OREANDA-NEWS. Fitch Ratings has affirmed the Autonomous Community of Murcia's Long-Term Foreign and Local Currency Issuer Default Ratings (IDRs) at 'BBB-' with Stable Outlooks. Fitch has also affirmed the Short-Term Foreign Currency IDR at 'F3'. The ratings on the senior unsecured outstanding bonds have been affirmed at 'BBB-'.

The affirmation reflects the unchanged rating floor being applied to Spanish autonomous communities, including Murcia. This supports the 'BBB-' rating, which is stronger than the region's intrinsic credit profile. Fitch will monitor the ongoing debate regarding liquidity support from the central government to Spanish regions.

KEY RATING DRIVERS

Murcia's ratings are supported by the 'BBB-' rating floor for Spanish autonomous communities. The rating floor is based on a number of supporting factors that contribute to improving a region's liquidity and reducing the likelihood of default. These include the absolute priority of debt servicing by law as per article 135 of the Spanish Constitution; access to state liquidity mechanisms such as the Regional Liquidity Fund (FLA) and the Financial Facility Fund (FFF), and the budgetary stability law (BSL), which enforces fiscal discipline on local and regional governments (LRGs).

Central Government Support

We expect the region to hold EUR6.6bn in debt from state liquidity mechanisms at end-2016, close to 80% of its total debt, illustrating strong support from the central government. This includes the FLA, which was established in 2012 by the central government to support Spanish regions facing difficulties in accessing capital markets, and the Supplier's Fund (FFPP), a mechanism to help regions pay their arrears to suppliers. Debt contracted under these mechanisms is repaid evenly over 10 years.

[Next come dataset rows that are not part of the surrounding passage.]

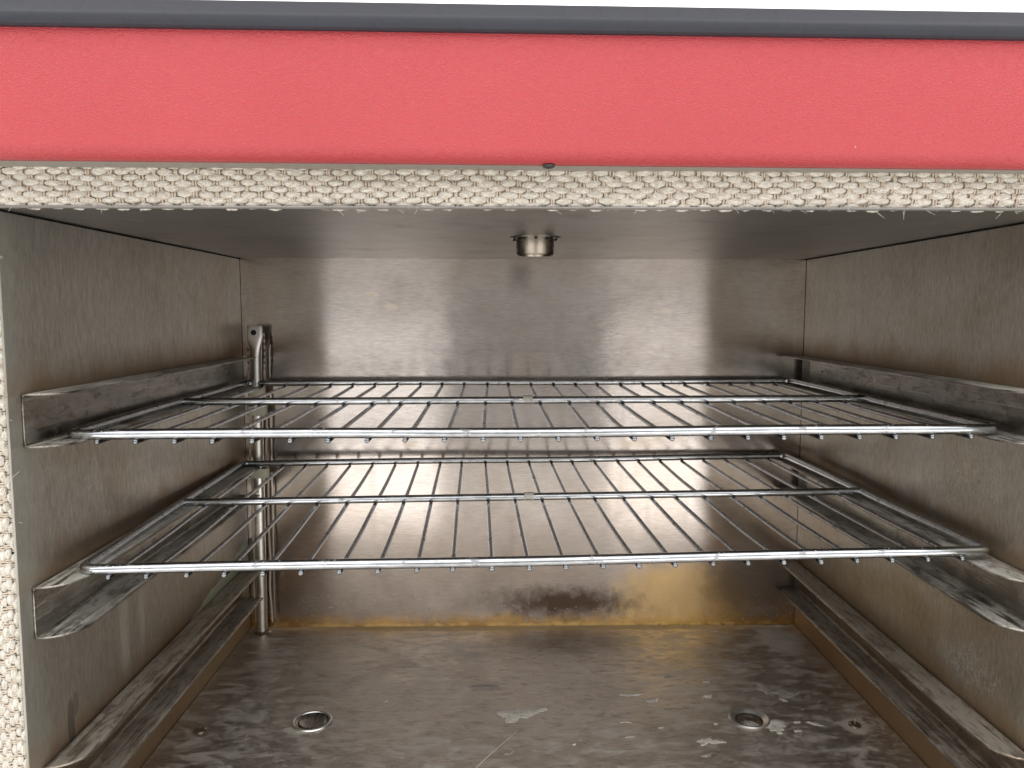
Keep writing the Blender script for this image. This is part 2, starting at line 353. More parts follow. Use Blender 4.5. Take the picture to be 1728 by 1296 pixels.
# ------------------------------------------------------------------ mesh helpers
def empty(name, loc, rz=0):
    o = bpy.data.objects.new(name, None); COL.objects.link(o); o.location = loc; o.rotation_euler = (0, 0, rz); o.empty_display_size = .05
    return o
def tag(o, label=None, cat=None, group=None, kind=None):
    for k, v in (('label', label), ('category', cat), ('group', group), ('kind', kind)):
        if v: o[k] = v
    return o
def wl_(o):
    p = Vector((0, 0, 0))
    while o: p += o.location; o = o.parent
    return p
def obj(name, bm, mat, parent=None, local=False, angle=35, smooth=True):
    me = bpy.data.meshes.new(name)
    if parent is not None and not local: bmesh.ops.translate(bm, verts=bm.verts, vec=-wl_(parent))
    bmesh.ops.recalc_face_normals(bm, faces=bm.faces)
    bm.to_mesh(me); bm.free()
    mats = mat if isinstance(mat, (list, tuple)) else [mat]
    for m in mats: me.materials.append(m)
    if smooth:
        for p in me.polygons: p.use_smooth = True
        me.set_sharp_from_angle(angle=math.radians(angle))
    o = bpy.data.objects.new(name, me); COL.objects.link(o)
    if parent is not None: o.parent = parent
    return o
def box(bm, a, b, bev=0., seg=2):
    a, b = Vector(a), Vector(b); c = (a+b)/2; s = b-a
    r = bmesh.ops.create_cube(bm, size=1., matrix=Matrix.Translation(c) @ Matrix.Diagonal((*[abs(v) for v in s], 1)))
    if bev:
        es = list({e for v in r['verts'] for e in v.link_edges})
        bmesh.ops.bevel(bm, geom=es, offset=bev, segments=seg, affect='EDGES', profile=.5)
    return bm
def tube(bm, pts, rad, seg=12, closed=False, cap=True, wob=0., mi=0):
    pts = [Vector(p) for p in pts]; n = len(pts); rings = []
    nrm = None
    for i, p in enumerate(pts):
        if closed: tg = (pts[(i+1) % n]-pts[i-1]).normalized()
        else: tg = (pts[min(i+1, n-1)]-pts[max(i-1, 0)]).normalized()
        if nrm is None:
            nrm = tg.orthogonal().normalized()
            if abs(tg.z) < .9: nrm = (Vector((0, 0, 1))-tg*tg.z).normalized()
        nrm = (nrm-tg*nrm.dot(tg)).normalized(); bn = tg.cross(nrm)
        r = rad[i] if isinstance(rad, (list, tuple)) else rad
        r *= 1+random.uniform(-wob, wob)
        rings.append([bm.verts.new(p+(nrm*math.cos(2*math.pi*k/seg)+bn*math.sin(2*math.pi*k/seg))*r) for k in range(seg)])
    for i in range(n if closed else n-1):
        a, b = rings[i], rings[(i+1) % n]
        for k in range(seg):
            f = bm.faces.new((a[k], a[(k+1) % seg], b[(k+1) % seg], b[k])); f.material_index = mi
    if not closed and cap:
        for rg, fl in ((rings[0], True), (rings[-1], False)):
            f = bm.faces.new(rg[::-1] if fl else rg); f.material_index = mi
    return bm
def lathe(bm, prof, c, seg=40):          # prof = (r, z) list; r=0 closes
    rings = []
    for r, z in prof:
        if r == 0: rings.append([bm.verts.new((c[0], c[1], c[2]+z))])
        else: rings.append([bm.verts.new((c[0]+r*math.cos(2*math.pi*k/seg), c[1]+r*math.sin(2*math.pi*k/seg), c[2]+z)) for k in range(seg)])
    for a, b in zip(rings, rings[1:]):
        for k in range(seg):
            if len(a) == 1 and len(b) == 1: continue
            if len(a) == 1: bm.faces.new((a[0], b[k], b[(k+1) % seg]))
            elif len(b) == 1: bm.faces.new((a[k], a[(k+1) % seg], b[0]))
            else: bm.faces.new((a[k], a[(k+1) % seg], b[(k+1) % seg], b[k]))
    return bm
def extrude_x(bm, prof, x0, x1):          # prof = (y, z) polygon swept along x
    a = [bm.verts.new((x0, y, z)) for y, z in prof]; b = [bm.verts.new((x1, y, z)) for y, z in prof]; n = len(prof)
    for k in range(n): bm.faces.new((a[k], a[(k+1) % n], b[(k+1) % n], b[k]))
    bm.faces.new(a[::-1]); bm.faces.new(b); return bm

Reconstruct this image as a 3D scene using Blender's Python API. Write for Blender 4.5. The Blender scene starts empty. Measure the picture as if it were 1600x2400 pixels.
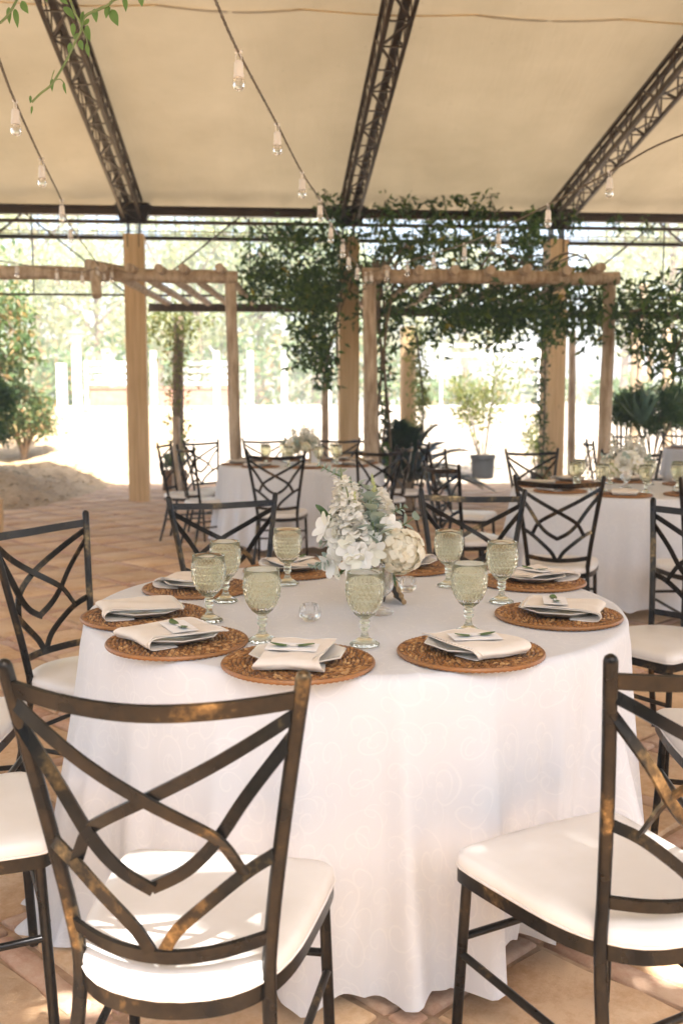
import bpy, math, random
import numpy as np
from mathutils import Vector, Matrix

scene = bpy.context.scene
COL = scene.collection
R = math.radians
random.seed(7)
rng = np.random.default_rng(7)

# ------------------------------------------------------------------ camera
CAM_H = 1.37
FPX = 2333.0                       # focal length in photo pixels (35 mm lens, 36 mm tall frame, 2400 px)
PITCH = math.atan((1200 - 940) / FPX)
cam_d = bpy.data.cameras.new("camera")
cam = bpy.data.objects.new("camera", cam_d)
COL.objects.link(cam)
cam_d.sensor_fit = 'VERTICAL'
cam_d.sensor_height = 36.0
cam_d.lens = 35.0
cam_d.clip_start = 0.05
cam_d.clip_end = 3000
cam.location = (0, 0, CAM_H)
cam.rotation_euler = (math.pi / 2 - PITCH, 0, 0)
cam_d.dof.use_dof = True
cam_d.dof.focus_distance = 2.45
cam_d.dof.aperture_fstop = 4.2
scene.camera = cam
scene.render.resolution_x, scene.render.resolution_y = 682, 1024

# ------------------------------------------------------------------ light
SUN_EL = R(58)
SUN_AZ = R(166)                    # clockwise from +Y: behind the camera, a little to its right
sun_vec = Vector((math.sin(SUN_AZ) * math.cos(SUN_EL), math.cos(SUN_AZ) * math.cos(SUN_EL), math.sin(SUN_EL)))
world = bpy.data.worlds.new("World")
scene.world = world
world.use_nodes = True
wn = world.node_tree.nodes
sky = wn.new("ShaderNodeTexSky")
sky.sky_type = 'NISHITA'
sky.sun_disc = False
sky.sun_elevation = SUN_EL
sky.sun_rotation = SUN_AZ
sky.air_density = 1.0
sky.dust_density = 4.0
sky.ozone_density = 1.0
world.node_tree.links.new(sky.outputs[0], wn["Background"].inputs[0])
wn["Background"].inputs[1].default_value = 0.135
sd = bpy.data.lights.new("sun", 'SUN')
sd.energy = 5.0
sd.angle = R(0.55)
sd.color = (1.0, 0.975, 0.935)
sun = bpy.data.objects.new("sun", sd)
COL.objects.link(sun)
sun.rotation_euler = (-sun_vec).to_track_quat('-Z', 'Y').to_euler()
vs = scene.view_settings
vs.view_transform = 'Standard'
vs.look = 'None'
vs.gamma = 1.0
vs.use_curve_mapping = False
vs.exposure = 2.02
cy = scene.cycles
cy.max_bounces = 10
cy.transmission_bounces = 10
cy.transparent_max_bounces = 12
cy.diffuse_bounces = 4
cy.sample_clamp_indirect = 6.0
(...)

Under Fitch's base case scenario, Murcia's funding needs of EUR1.2bn in 2016 are reliant on being financed by the FLA. Such access to state support will continue to ensure timely debt servicing, as the region faces high redemptions over the next three years, which at end-2015 exceeded 30% of outstanding debt. In 2016 support from FLA was delayed by the implementation of reinforced monitoring and fiscal discipline from the Ministry of Finance and Public Administration (MinHap) over Spanish regions. The FLA instalments are now made on a quarterly basis, rather than annually, at formal requests from the regions, increasing MinHap's control over regions' fiscal performance.

Weak Budgetary Performance

Negative current balances since 2010 and high debt levels mean that the standalone credit metrics of Murcia are weaker than its ratings indicate. The region's 2015 preliminary results showed a negative current margin of 4.6%, which was better than the negative 8.43% posted in 2014, and above Fitch's expectations. However, Murcia posted a preliminary fiscal deficit of 2.52%, breaching its 0.7% target, due to Murcia Health Service's (SMS) structural deficit, which exceeded EUR400m in 2013 and 2014.

The SMS deficit is reported off balance sheet and extraordinary transfers to SMS to cover the deficit are recorded as receivables on Murcia's account, although they will not ultimately be refunded.

Expected Improvement in 2016

Fitch expects fiscal performance to improve in 2016, due to additional EUR350m inflows stemming from higher funding allocations as well as restraint on operating expenditure. Expected improvement in fiscal performance will slow down debt increase, and expected higher operating revenues may reduce the debt-to-current revenue ratio in 2016, from 215% in 2015.

The 2016 budget forecasts operating expenditure to grow 5.9% yoy, after a 14.8% decline over 2010-2015. This spending increase is mostly allocated to healthcare, which will shrink the deficit of the SMS. Fitch believes Murcia is unlikely to meet the fiscal deficit goal of 0.7% in 2016, despite MinHap's stricter enforcement of the BSL. We estimate the current margin will improve to close to zero in 2016.

Regional Economy in Recovery

Murcia has a weaker economic profile than Spain, with GDP per capita equivalent to 81% of the national average in 2015. Fitch expects nominal GDP to grow nearly 3% in 2016, in line with the national rate, after 3.5% in 2015. The labour market has also improved as unemployment decreased to 24.6% in 2015 (Spain 22%), from 26.6% in 2014, and the number of registered workers increased 4.3%, above the national rate of 3.2%. The region has a favourable demographic structure, with the second highest population aged below 65 years in Spain.

RATING SENSITIVITIES

As Murcia's IDRs are supported by the 'BBB-' rating floor for Spanish autonomous communities, they would likely be downgraded if the floor is removed.

KEY ASSUMPTIONS

Fitch assumes that the state will continue providing support to Spanish regions over the medium term. Moreover, Fitch will review the rating floor if state support measures are withdrawn or if the central government's ability and willingness to continue providing extraordinary support to the regions deteriorates. Fitch also assumes that national economic growth will translate into enhanced funding resources from the central government to regional governments from 2017.